The Courage to Speak

Every time Ana testifies before lawmakers, she relives Piqui's death. Every hearing, every press conference, every advocacy event means confronting the family court system that failed to protect her son.

Yet she persists.

Ana travels to Sacramento to testify. She speaks at conferences. She supports other protective parents navigating dangerous custody situations. She partners with organizations fighting for family court reform nationwide.

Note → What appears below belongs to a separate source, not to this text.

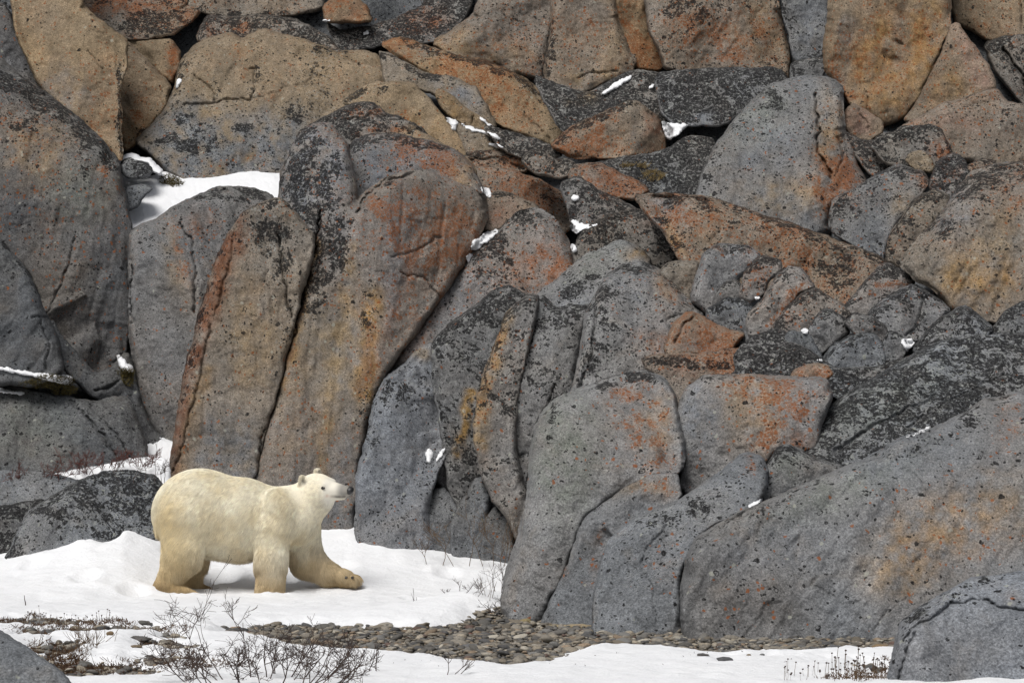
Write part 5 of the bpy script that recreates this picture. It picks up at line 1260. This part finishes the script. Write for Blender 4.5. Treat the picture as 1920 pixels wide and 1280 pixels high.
for k in range(5):      # lifted paw
    cone_mesh('claw', (1.045 + .012 * (k % 2), .05 + .032 * k, .228 - .006 * abs(k - 2)), (1.115, .045 + .033 * k, .236), .008, CLAW)
for k in range(5):
    cone_mesh('claw', (.28 + .02 * math.sin(k), -.35 + .036 * k, .045), (.345, -.355 + .036 * k, .02), .009, CLAW)
    cone_mesh('claw', (-.63, -.315 + .034 * k, .05), (-.57, -.32 + .034 * k, .02), .009, CLAW)
def pad(c, size, seed):
    S = stone_shape(IV3, size, 1, seed, .25) + np.array(c)
    tri_mesh('paw_pad', S, IF3, BLACK, bear)
for (x, z, r) in ((.965, .243, .020), (1.035, .243, .019)):
    tt = np.linspace(-.3, .3, 600)
    Q = np.stack([np.full(600, x), tt, np.full(600, z)], 1)
    i = np.argmax(bear_sdf(Q) < 0)
    pad((x, tt[i] - .012, z), (r, .014, r * .85), int(x * 100))
# ---- fur: a coat of hair curves combed along the body
def grow_fur(n, seed):
    r = np.random.default_rng(seed)
    A, Bq, C, Dq = [BV[BF[:, i]] for i in range(4)]
    ar = np.linalg.norm(np.cross(C - A, Dq - Bq), axis=1)
    cen0 = (A + C) * .5
    wgt = ar * (1 + 1.6 * (np.linalg.norm(cen0 - HC, axis=1) < .36)) * (cen0[:, 1] < .33)
    f = r.choice(len(BF), n, p=wgt / wgt.sum())
    u, v = r.random((n, 1)), r.random((n, 1))
    P = A[f] * (1 - u) * (1 - v) + Bq[f] * u * (1 - v) + C[f] * u * v + Dq[f] * (1 - u) * v
    e = .01
    N_ = np.stack([bear_sdf(P + np.eye(3)[a] * e) - bear_sdf(P - np.eye(3)[a] * e) for a in range(3)], 1)
    N_ /= np.maximum(np.linalg.norm(N_, axis=1, keepdims=True), 1e-9)
    hd = np.linalg.norm(P - HC, axis=1)
    away = P - NOSE; away /= np.linalg.norm(away, axis=1, keepdims=True)
    x, z = P[:, 0], P[:, 2]
    bodyd = np.stack([-.75 * np.ones(n) , np.zeros(n), -.55 - .5 * sstep(1.2, .6, z)], 1)
    legw = sstep(.66, .42, z)[:, None]
    legd = np.array([-.12, 0, -1.])
    flow = bodyd * (1 - legw) + legd * legw
    pw = (np.exp(-((P - np.array([.85, .15, .24])) ** 2).sum(1) / .045))[:, None]
    flow = flow * (1 - pw) + np.array([.8, 0, -.5]) * pw
    hw = sstep(.50, .22, hd)[:, None]
    flow = flow * (1 - hw) + away * hw
    # tufts
    jit = np.stack([pnoise(P[:, 0] * 17, P[:, 1] * 17, P[:, 2] * 17, 400 + a) for a in range(3)], 1) * .46
    jit += np.stack([pnoise(P[:, 0] * 48, P[:, 1] * 48, P[:, 2] * 48, 410 + a) for a in range(3)], 1) * .42 + r.normal(0, .20, (n, 3))
    flow = flow / np.linalg.norm(flow, axis=1, keepdims=True) + jit * (1 - .6 * hw)
    flow -= N_ * (flow * N_).sum(1, keepdims=True)
    flow /= np.maximum(np.linalg.norm(flow, axis=1, keepdims=True), 1e-6)
    L = .058 + .026 * sstep(-.3, -.8, x) + .035 * sstep(.60, .46, z) * sstep(.10, -.05, x) * sstep(-.62, -.5, x) * sstep(.34, .42, z)
    L = L * (1 + .15 * sstep(.7, .4, z) - .30 * sstep(.25, .05, z))
    L = L * (1 - .55 * sstep(.48, .28, hd))
    fwd = (P - HC) @ HAX
    L = np.where(hd < .6, L * (1 - .72 * sstep(.10, .30, fwd)), L)
    L = L * r.uniform(.65, 1.2, n)
    ok = ~((hd < .6) & (fwd > .365))
    for s in (-1, 1):
        ok &= np.linalg.norm(P - hp(.158, s * .085, .030), axis=1) > .019
        ok &= np.linalg.norm(P - hp(-.052, s * .150, .095), axis=1) > .020
        ok &= seg_d(P, hp(.375, s * .02, -.085), hp(.235, s * .072, -.076)) > .006
    for px, pz in ((.965, .243), (1.035, .243)):
        ok &= ~((np.hypot(P[:, 0] - px, P[:, 2] - pz) < .018) & (P[:, 1] < .16))
    ok &= z > .012
    P, N_, flow, L = P[ok], N_[ok], flow[ok], L[ok]
    n = len(P)
    lift = (.42 * np.ones(n) + .25 * sstep(.30, .42, np.abs(P[:, 2] - .45)) * 0)[:, None]
    K = 5
    pts_ = np.zeros((n, K, 3))
    for k in range(K):
        t = k / (K - 1)
        dirv_ = N_ * (lift * (1.25 - .9 * t)) + flow * (.55 + .55 * t) + np.array([0, 0, -.25]) * t * t
        pts_[:, k] = P + dirv_ * (L * t)[:, None] - N_ * .004
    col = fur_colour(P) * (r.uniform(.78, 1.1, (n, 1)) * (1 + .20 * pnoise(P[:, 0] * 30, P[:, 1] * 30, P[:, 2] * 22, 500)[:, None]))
    hc = bpy.data.hair_curves.new('fur')
    hc.add_curves([K] * n)
    hc.attributes['position'].data.foreach_set('vector', pts_.astype(np.float32).ravel())
    ra = hc.attributes.get('radius') or hc.attributes.new('radius', 'FLOAT', 'POINT')
    rad = np.tile(np.array([.0016, .0015, .0013, .0009, .0002], np.float32), n)
    ra.data.foreach_set('value', rad)
    ca = hc.attributes.new('tint', 'FLOAT_COLOR', 'CURVE')
    c4 = np.ones((n, 4), np.float32); c4[:, :3] = np.clip(col, 0, .92)
    ca.data.foreach_set('color', c4.ravel())
    hc.materials.append(fur_material())
    o = bpy.data.objects.new('fur', hc)
    COL.objects.link(o); o.parent = bear
grow_fur(240000, 77)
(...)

Why? Because she knows Piqui wasn't the first child to die due to an untrained judge's custody decision, and without Piqui's Law, he wouldn't be the last.

What Judges Need to Know

Piqui's Law recognizes that domestic violence is complex, and family court judges need specific training to protect children:

Critical Knowledge Areas:

  • Coercive Control: How abusers use non-physical tactics to dominate and isolate victims, making it hard for protective parents to be believed
  • Escalation Patterns: Why separation is often the most dangerous time for abuse victims and their children
  • Impact on Children: How witnessing or experiencing domestic violence affects child development and safety
  • Trauma-Informed Practices: How to assess cases without re-traumatizing victims or misinterpreting trauma responses as dishonesty
  • Abuser Tactics in Court: How abusers manipulate the legal system to maintain control and punish protective parents

Without this training, judges can't distinguish between a protective parent trying to keep a child safe and a vindictive parent making false accusations. The consequences of getting it wrong are fatal.

A Mother's Heroism

Ana Estevez couldn't save Piqui. The untrained judge presiding over her case made a decision that cost her son his life.

But Ana refused to let Piqui's death be meaningless.

She transformed unbearable grief into legislation that will protect thousands of California children. Every judge who receives domestic violence training because of Piqui's Law will make better decisions. Every child who stays safe because a trained judge recognized abuse patterns is alive because Ana fought back against the system that failed her son.

That is heroism of the highest order - not just fighting for your own child, but fighting for every child who comes after, even when you couldn't save your own.

Piqui's Legacy

Piqui Estevez lived only five years. But through his mother's courage, determination, and refusal to let the system continue failing other children, his legacy will save lives for generations.

Ana Estevez is a hero not because she had the power to save her son - an untrained judge stripped that from her. She is a hero because when faced with the most devastating loss imaginable, she chose to fight so that other protective parents might be believed, and other children might live.

Piqui's Law stands as a testament to a mother's love and a child's life that mattered. Every California child who grows up safe because a judge understood domestic violence is growing up free because Ana Estevez refused to stay silent.

Legislative Impact: Piqui's Law (SB 616) passed the California Assembly 76-0 and advanced to the Senate Judiciary Committee with support from U.S. Senator Dianne Feinstein, the LA County Board of Supervisors, and over a dozen child safety advocacy organizations.